Historic Hood River
Scrap Drive

Notes
The demand for material to make munitions led communities across the country to hold scrap drives to gather whatever metals or rubber they could find. Readers may remember I am still looking for evidence of what happened to the supposed Civil War cannon which used to be at our county courthouse. We know it was fired every July 4th into the early twentieth century, until the GAR member who could safely fire the weapon was no longer available. My best guess is it wound up in one of these drives. Perhaps it’s at the bottom of that pile?

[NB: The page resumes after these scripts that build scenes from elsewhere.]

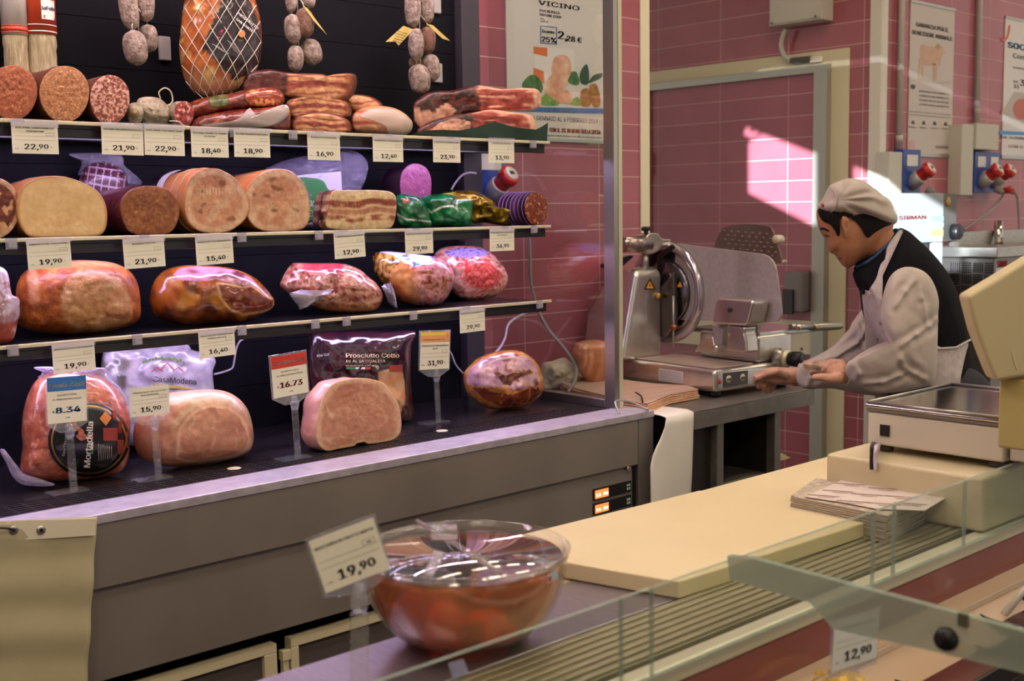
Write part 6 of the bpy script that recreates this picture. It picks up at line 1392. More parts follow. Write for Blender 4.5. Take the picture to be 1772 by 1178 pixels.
bm = nbm(); box(bm, XD-.08, XD-.0012, b.y, a.y, a.z, b.z); obj('body', bm, mat('dispenser_grey', '#6f6b68', .35), ds, bevel=.014)
bm = nbm(); c, d = P(*z2(570, 600), 'x', XD-.085), P(*z2(640, 445), 'x', XD-.085); box(bm, XD-.095, XD-.0805, d.y, c.y, c.z, d.z); obj('window', bm, mat('dispenser_window', '#241a1a', .2), ds, bevel=.003)
# conduits and boxes on the far wall
CON = mat('conduit_grey', '#b5aea4', .4)
for i, (px, pyb, r) in enumerate(((1556.5, 262, .014), (1691, 216, .014))):
    p = P(px, pyb, 'y', YW3-.02); bm = nbm(); tube(bm, [Vector((p.x, YW3-.017, p.z)), Vector((p.x, YW3-.017, 3.29))], r, 16)
    q = P(px, (246, 198)[i], 'y', YW3-.017); tube(bm, [Vector((p.x, YW3-.0171, q.z)), Vector((p.x, YW3-.0171, q.z+.03))], r*1.15, 16)
    T(obj('conduit', bm, CON, None), ('vertical grey conduit left of the animal-welfare poster', 'vertical grey conduit between the two posters')[i], 'conduit')
def wallbox(label, x0, x1, y0, y1, dep=.07):
    a, b = P(x0, y1, 'y', YW3-dep), P(x1, y0, 'y', YW3-dep); bm = nbm(); box(bm, a.x, b.x, YW3-dep, YW3-.0012, a.z, b.z); o = obj('socket_box', bm, GREYB, None, bevel=.004); return T(o, label, 'junction box')
wallbox('grey socket box at the foot of the left conduit', 1538, 1562, 263, 338); wallbox('grey wall box left of the double blue socket', 1662, 1686, 216, 338); wallbox('pale blank box above the double blue socket', 1689, 1729, 216, 258, .08)
p = P(1578, 297, 'y', YW3-.05); w1 = P(1594, 297, 'y', YW3-.05).x-P(1563, 297, 'y', YW3-.05).x
socket('blue wall socket with one red plug, below the left conduit', p, 0, w1, .20, 1, None, YW3)
p = P(1709, 298, 'y', YW3-.05); w1 = P(1731, 297, 'y', YW3-.05).x-P(1687, 297, 'y', YW3-.05).x
socket('double blue wall socket with two red plugs, right of the tenderizer', p, 0, w1, .20, 2, None, YW3)
cable('left grey cable from the double socket down to the steel bench', [P(x, y, 'y', YW3-.12) for x, y in ((1737, 331), (1735, 340), (1715, 363), (1685, 385), (1668, 398))], .006, CABG)
cable('right grey cable from the double socket down to the steel bench', [P(x, y, 'y', YW3-.12) for x, y in ((1752, 331), (1760, 340), (1763, 370), (1764, 400))], .006, CABG)
# posters
def poster(label, x0, x1, ytop, ybot, m):
    a = P(x0, ybot, 'y', YW3-.004); b = P(x1, ytop, 'y', YW3-.004); r = empty('poster', ((a.x+b.x)/2, YW3, (a.z+b.z)/2), label, 'poster'); bm = nbm(); box(bm, a.x, b.x, YW3-.005, YW3-.0012, a.z, b.z); obj('sheet', bm, m, r)
    bm = nbm(); box(bm, a.x-.004, b.x+.004, YW3-.009, YW3-.0012, b.z+.0002, b.z+.012); obj('poster_rail', bm, ALU, r)
    bm = nbm(); box(bm, a.x-.004, b.x+.004, YW3-.009, YW3-.0012, a.z-.018, a.z-.0002); obj('poster_rail', bm, ALU, r); return r
def z4(x, y): return (1500+x/3.272, y/3.272)
PGREY = mat('poster_grey', '#c2b7b0', .45)
cw = poster('grey animal-welfare poster with a pale cow on the far wall', 1570.5, 1652, 20, 263, PGREY)
YQ = YW3-.0056
def ftext(s, px, py, hpx, m, par, wd=None, bold=.03, al='LEFT', name='lettering'):
    p = P(px, py, 'y', YQ-.0004); k = (P(px, py-10, 'y', YQ).z-p.z)/10; bm = nbm(); text_bm(bm, s, p, UX, UZ, hpx*k*1.75, al, bold, width=None if not wd else P(px+wd, py, 'y', YQ).x-p.x); return flatobj(name, bm, m, par)
def fpatch(name, pts, m, par, dy=0, sm=True):
    out = closed(pts, 50) if sm else [Vector(p) for p in pts]; bm = nbm(); prism(bm, [P(p[0], p[1], 'y', YQ-dy) for p in out], (0, .0003, 0)); return obj(name, bm, m, par)
PKG = mat('ink_poster_grey', '#4a4340', .5)
ftext('GARANZIA PER IL', *z4(279, 148), 8, PKG, cw, 56); ftext('BENESSERE ANIMALE', *z4(258, 192), 8, PKG, cw, 69)
COW = mat('cow_print', '#c9a58c', .5, col2='#bd9880', nscale=20)
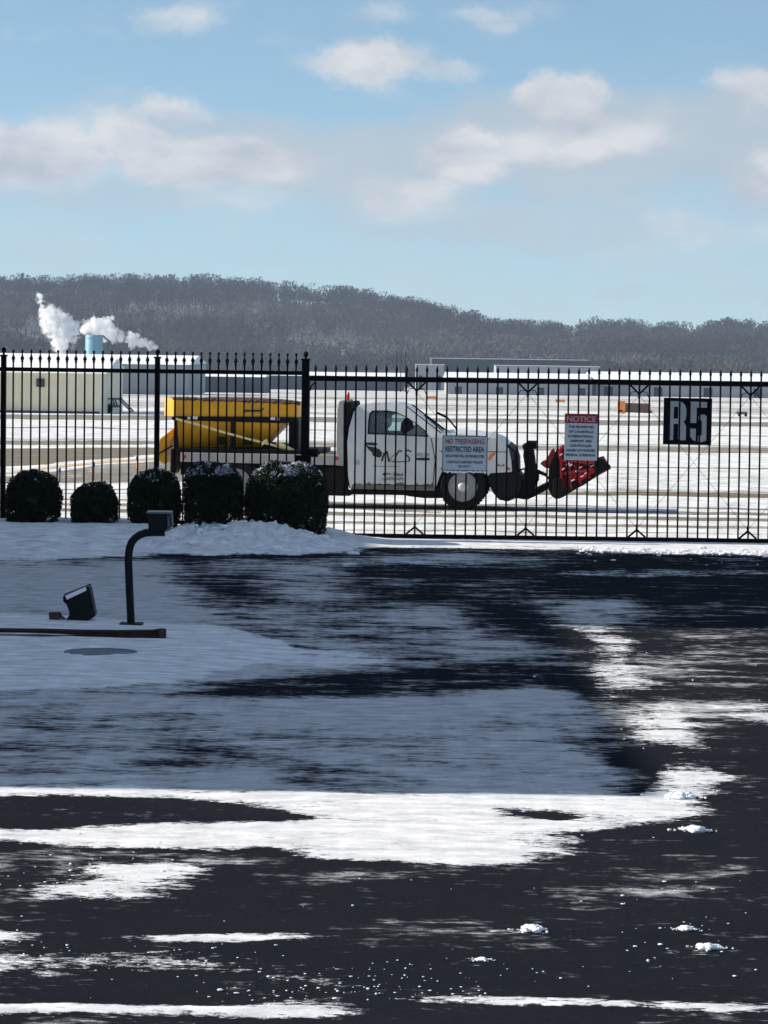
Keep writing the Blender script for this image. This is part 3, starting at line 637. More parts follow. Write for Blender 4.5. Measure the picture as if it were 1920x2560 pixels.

That’s Percy Laraway looking through the scrap trying to identify objects which could be repaired instead of being scrapped. You may remember him posing in the orchard many years before.
Roger Sheldrake
Wasn’t there a junk/scrap man up on the heights? Maybe west of where the paint store is now. Warren Shaffy??
Jeffrey W Bryant
Harry Gross was a junk dealer in Hood River in the late 1910’s and early 1920’s. He came from Russia, died in 1971 and is buried in Portland. See:
https://chroniclingamerica.loc.gov/lccn/sn97071110/1918-03-28/ed-1/seq-7/ for an example article from the Hood River Glacier. I have other references if desired. He was living at 216 1st Street, Hood River, in 1920.
nels
Interesting that there are so many wood/coal cook stoves there. ‘Course this was about the time that electricity was widely used and these stoves must have been in the barn anyway.